Hoy he asistido a una eucaristía con prisa.
Tenía yo prisa porque llegaba tarde, tenía prisa una parroquiana porque tenía que salir a leer y le faltaba alguien que la acompañase, tenían prisa una excursión para acoplarse en los bancos del templo: llegaban tarde. Tenía prisa el sacerdote que no había preparado las lecturas en el ambón y la lectora ha terminado confundiendo las epístolas...
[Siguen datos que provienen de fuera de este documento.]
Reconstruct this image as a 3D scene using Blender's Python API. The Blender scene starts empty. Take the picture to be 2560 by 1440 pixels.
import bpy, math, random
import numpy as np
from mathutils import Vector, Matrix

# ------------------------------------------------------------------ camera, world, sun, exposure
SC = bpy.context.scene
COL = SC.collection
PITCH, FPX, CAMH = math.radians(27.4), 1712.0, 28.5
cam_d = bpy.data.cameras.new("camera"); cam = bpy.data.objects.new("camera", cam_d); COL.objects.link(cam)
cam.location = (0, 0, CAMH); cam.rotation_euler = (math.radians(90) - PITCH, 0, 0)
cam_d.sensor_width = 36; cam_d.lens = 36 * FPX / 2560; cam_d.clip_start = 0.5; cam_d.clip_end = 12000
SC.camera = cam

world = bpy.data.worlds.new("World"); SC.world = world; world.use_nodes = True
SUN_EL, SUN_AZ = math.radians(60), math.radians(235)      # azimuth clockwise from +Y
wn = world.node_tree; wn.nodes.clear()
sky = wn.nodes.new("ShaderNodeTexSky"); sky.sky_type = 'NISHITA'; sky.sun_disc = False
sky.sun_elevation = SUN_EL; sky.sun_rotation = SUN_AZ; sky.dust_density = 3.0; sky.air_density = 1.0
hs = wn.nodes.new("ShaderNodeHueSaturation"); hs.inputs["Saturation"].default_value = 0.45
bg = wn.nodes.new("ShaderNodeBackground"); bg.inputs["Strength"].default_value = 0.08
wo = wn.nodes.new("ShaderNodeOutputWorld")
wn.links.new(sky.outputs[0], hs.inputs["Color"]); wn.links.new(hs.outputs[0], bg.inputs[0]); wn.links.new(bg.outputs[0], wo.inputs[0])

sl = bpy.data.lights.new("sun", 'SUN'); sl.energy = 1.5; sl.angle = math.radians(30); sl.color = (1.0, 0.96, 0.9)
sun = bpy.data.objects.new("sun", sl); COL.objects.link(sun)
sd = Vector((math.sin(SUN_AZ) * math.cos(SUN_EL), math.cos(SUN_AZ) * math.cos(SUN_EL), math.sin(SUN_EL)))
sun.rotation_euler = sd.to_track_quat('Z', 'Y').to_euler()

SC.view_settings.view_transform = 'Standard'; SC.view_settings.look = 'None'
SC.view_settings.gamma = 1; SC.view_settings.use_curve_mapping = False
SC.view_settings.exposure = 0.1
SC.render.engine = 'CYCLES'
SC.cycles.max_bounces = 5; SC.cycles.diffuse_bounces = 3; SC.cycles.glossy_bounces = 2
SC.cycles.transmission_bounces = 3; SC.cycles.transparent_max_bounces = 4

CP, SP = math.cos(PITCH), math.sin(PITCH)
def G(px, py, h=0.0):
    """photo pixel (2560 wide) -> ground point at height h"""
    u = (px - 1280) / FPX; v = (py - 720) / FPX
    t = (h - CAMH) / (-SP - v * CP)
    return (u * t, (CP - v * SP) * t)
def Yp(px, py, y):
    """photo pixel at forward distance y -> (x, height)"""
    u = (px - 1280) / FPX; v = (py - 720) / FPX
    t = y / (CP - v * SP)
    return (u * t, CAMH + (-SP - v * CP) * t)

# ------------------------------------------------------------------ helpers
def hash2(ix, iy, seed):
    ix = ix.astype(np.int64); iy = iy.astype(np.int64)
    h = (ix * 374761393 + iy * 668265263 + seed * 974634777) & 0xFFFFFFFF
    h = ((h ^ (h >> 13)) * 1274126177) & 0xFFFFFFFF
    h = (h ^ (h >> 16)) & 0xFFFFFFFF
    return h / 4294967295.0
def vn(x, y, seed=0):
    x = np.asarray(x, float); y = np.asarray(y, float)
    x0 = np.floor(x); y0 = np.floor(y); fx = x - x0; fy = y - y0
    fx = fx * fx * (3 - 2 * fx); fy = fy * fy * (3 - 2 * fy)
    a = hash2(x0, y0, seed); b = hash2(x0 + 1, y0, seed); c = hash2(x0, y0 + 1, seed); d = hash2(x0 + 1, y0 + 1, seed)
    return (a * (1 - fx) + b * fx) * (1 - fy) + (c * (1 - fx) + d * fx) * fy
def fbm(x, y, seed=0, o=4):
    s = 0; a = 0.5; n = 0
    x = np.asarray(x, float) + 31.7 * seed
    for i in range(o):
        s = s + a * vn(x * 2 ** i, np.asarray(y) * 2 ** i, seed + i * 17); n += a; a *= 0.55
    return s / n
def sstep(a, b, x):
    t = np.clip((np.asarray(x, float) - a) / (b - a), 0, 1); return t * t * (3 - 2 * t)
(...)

Todo, todo se ha visto envuelto en un halo de prisa que han dejado el espíritu intranquilo, la celebración raquítica y la comunión desorientada. Después ha sido un farfullo continuo de adelantos de lo que se va a hacer cuando venga la Patrona. Al terminar la celebración y como colofón, el sacerdote, por la calle, corriendo porque, me supongo que tendría que ir a decir una nueva celebración, también, con prisa.
No nos damos cuenta, y si nos damos no queremos ponerle remedio: todo lo que hacemos con prisa no vale para nada. ¡Para nada! Aunque hagamos y hagamos y volvamos a hacer. Todo lo hecho así me recuerda a los holocaustos de Caín.
Deberíamos replantearlo. Por lo menos yo añoro las eucaristía en las que el sacerdote se situaba en el confesionario antes de la misa y todo discurría lentamente. Era una atmósfera de sosiego la que te impregnaba y en la que una vez envuelto te ponías a hablar con tu Hacedor. Tal vez eran otros tiempos, pero estos que poco me gustan.